_What this task involves_
Search the listing for "Python" and copy every line where it appears.
--- BEGIN Input for this task ---
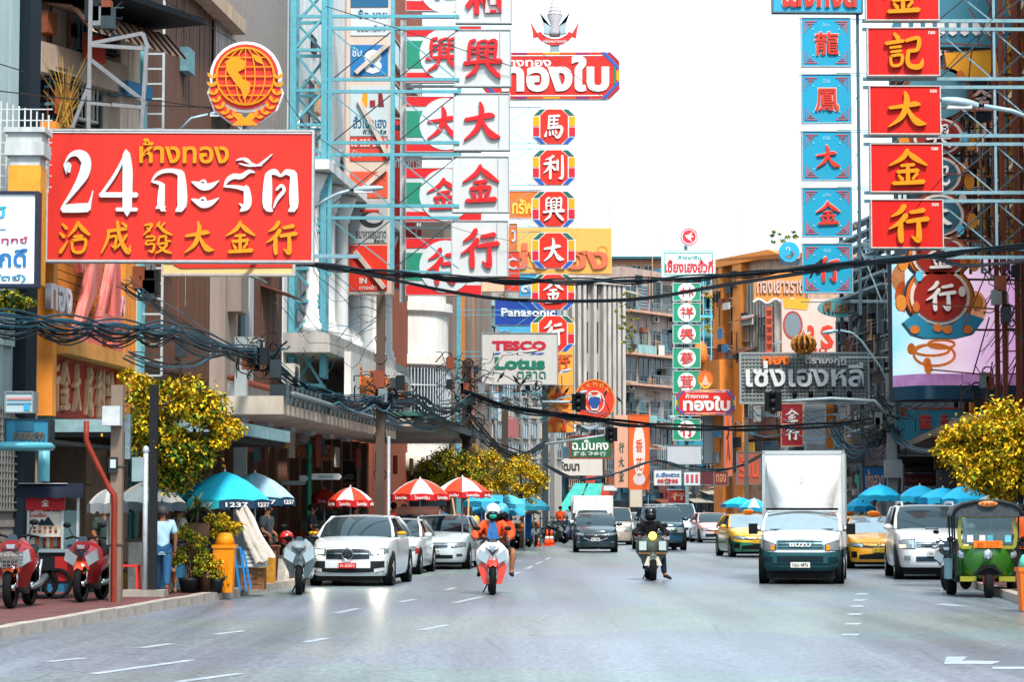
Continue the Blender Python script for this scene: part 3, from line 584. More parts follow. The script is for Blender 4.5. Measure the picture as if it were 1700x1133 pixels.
MB().lathe([(.1, -.3), (.9, -.25), (1, 0), (1, .3)], 20, ax='y', c=(0, -1.7, f.q(1200, 590)[1])).build('arch_crest', om2, f.e)
for v in (700, 735): f.box('shop_panel', 0, -.4, f.q(1250, v + 30)[1], f.L, .01, f.q(1250, v)[1], mat(('#8d5a42', '#4b6470')[v % 2], .6, 0, .4, 2))
clutter(f, 1245, 520, 1340, 800, 36, y=-.4, s=1.1); clutter(f, 1196, 450, 1240, 780, 26, y=-.6, s=1.0)
for v in (470, 510, 550): window(f.e, f.q(1214, v)[0], f.q(1214, v + 24)[1], f.q(1227, v)[0], f.q(1214, v)[1], '#c9b09a', nx=2)
# --- grey corrugated building
f = Fac('corrugated_building', 'grey corrugated metal building behind the hanging red and white signs', 'building', (X(1338, 150), 150), (X(1452, 134), 134), 12)
zt = f.q(1390, 495)[1]; f.wall(.13, zt - .1, wall_m('#83878a'))
slats(f.e, .1, f.q(1390, 730)[1], f.L, zt, .34, metal_m('#a2a19e'), False, th=.12, gap=.12, name='metal_sheet')
f.box('ledge', 0, -.5, f.q(1390, 700)[1] - .3, f.L, -.13, f.q(1390, 700)[1], wall_m('#6f5a4c'))
clutter(f, 1342, 510, 1450, 800, 34, y=-.1, s=.9)
# roof framework above
f = Fac('dark_roof_building', 'dark stepped building with a steel roof frame behind the blue signs', 'building', (X(1410, 128), 128), (X(1490, 118), 118), 12)
f.wall(.13, f.q(1440, 440)[1], mat('#1f2d36', .5, 0, .5, 1, dirt='#4b4038'))
for i, v in enumerate((365, 385, 405, 425, 445, 465, 485)):
    f.box('floor_slab', -.2, -.6 - .05 * i, f.q(1450, v + 4)[1], f.L + .3, .01, f.q(1450, v)[1], wall_m('#8fa0a8'))
for i in range(6): x = f.L * i / 5; f.box('steel_post', x - .08, -.5, f.q(1450, 560)[1], x + .08, -.3, f.q(1450, 365)[1], metal_m('#6b7880'))
for v in (520, 545, 570, 600, 640, 680): 
    for i in range(3): a = f.L * (i + .2) / 3; window(f.e, a, f.q(1450, v + 16)[1], a + f.L / 5, f.q(1450, v)[1], '#7a8388')
clutter(f, 1412, 370, 1488, 780, 40, y=-.3, s=.9)
# --- building carrying the LED screen
f = Fac('screen_building', 'dark building whose corner carries the large curved video screen', 'building', (X(1486, 112), 112), RFp(1640), 12)
f.wall(.13, Z(-40, 92), wall_m('#3b4650'))
for v in (30, 90, 150, 210, 270, 330):
    for i in range(4): a = f.L * (i + .2) / 4; window(f.e, a, f.q(1540, v + 34)[1], a + f.L / 7, f.q(1540, v)[1], '#70777c')
clutter(f, 1490, 0, 1640, 420, 30, y=-.1)
# --- ochre building at right
f = Fac('ochre_building', 'ochre and orange building hung with pipes and scaffold at the right edge', 'building', RFp(1590), RFp(1800), 12)
f.wall(4, 24, wall_m('#d88a2c', '#6b3a1c'))
oc = mat('#efa32e', .55, 0, .3, 1.5, dirt='#b36a20')
for i in range(9):
    x = f.L * (i + .3) / 9; f.box('pilaster', x - .35, -.4, 5, x + .35, .01, 23.5, oc if i % 2 else wall_m('#c86f28', '#5a2a14'))
    for v in (20, 110, 200, 300, 370): window(f.e, x + .45, f.q(1650, v + 45)[1], x + .45 + f.L / 18, f.q(1650, v)[1], '#4a3026', nx=2, nz=2)
for v in (60, 150, 246, 345, 400): f.box('floor_band', 0, -.55, f.q(1650, v + 10)[1], f.L, -.402, f.q(1650, v)[1], wall_m('#e7c9a0'))
for k in range(7):
    x = f.L * (k + .6) / 8.5; MB().tube([(x, -.7, 4), (x, -.7, 23)], .09, 6).build('drain_pipe', mat(('#5a2a1c', '#2a2220')[k % 2], .6), f.e)
f.box('shop_back_wall', 0, .6, .13, f.L, .9, 4, mat('#3a3e42', .6, 0, .5, 1)); 
f.box('canopy', 0, -3, 3.9, f.L, .0, 4.1, wall_m('#8b7a6c'))
clutter(f, 1592, 0, 1700, 420, 60, y=-.5, s=.9)
f = Fac('near_right_building', 'building front beyond the right edge of the picture', 'building', RFp(1802), (14.2, 25), 12)
f.wall(.13, 18, wall_m('#a88d7a'))
# --- right street level row, receding behind the umbrellas
f = Fac('shophouse_row', 'dark shop fronts with signboards behind the blue umbrellas', 'building', (X(1396, 126), 126), RFp(1588), 4)
f.wall(.13, f.q(1480, 735)[1], mat('#273642', .5, 0, .5, .6, dirt='#6b4a3a'))
for i in range(14):
    x = f.L * (i + .1) / 14; c = ('#5a3a34', '#8f8a82', '#2c4c5c', '#7d2f2a')[i % 4]; f.box('shop_panel', x, -.2, .13 + (i % 3) * .4, x + f.L / 17, .01, f.q(1480, 770)[1] - (i % 2) * .5, mat(c, .5, 0, .5, 2))
clutter(f, 1400, 740, 1588, 830, 50, y=-.2, s=.7)
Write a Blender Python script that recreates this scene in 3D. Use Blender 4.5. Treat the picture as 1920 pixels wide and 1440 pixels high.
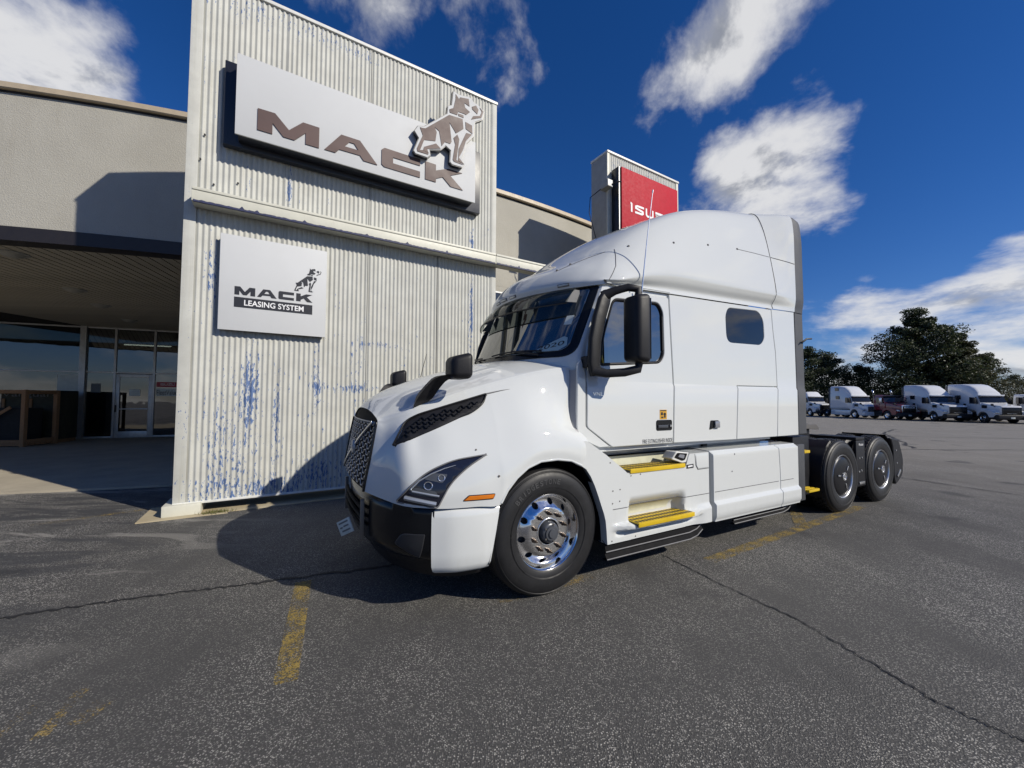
--- END Input for this task ---
_Exercise answer_
Continue the Blender Python script for this scene: part 3, from line 584. More parts follow. The script is for Blender 4.5. Measure the picture as if it were 1700x1133 pixels.
Write a Blender Python script that recreates this scene in 3D. Use Blender 4.5. Treat the picture as 1920 pixels wide and 1440 pixels high.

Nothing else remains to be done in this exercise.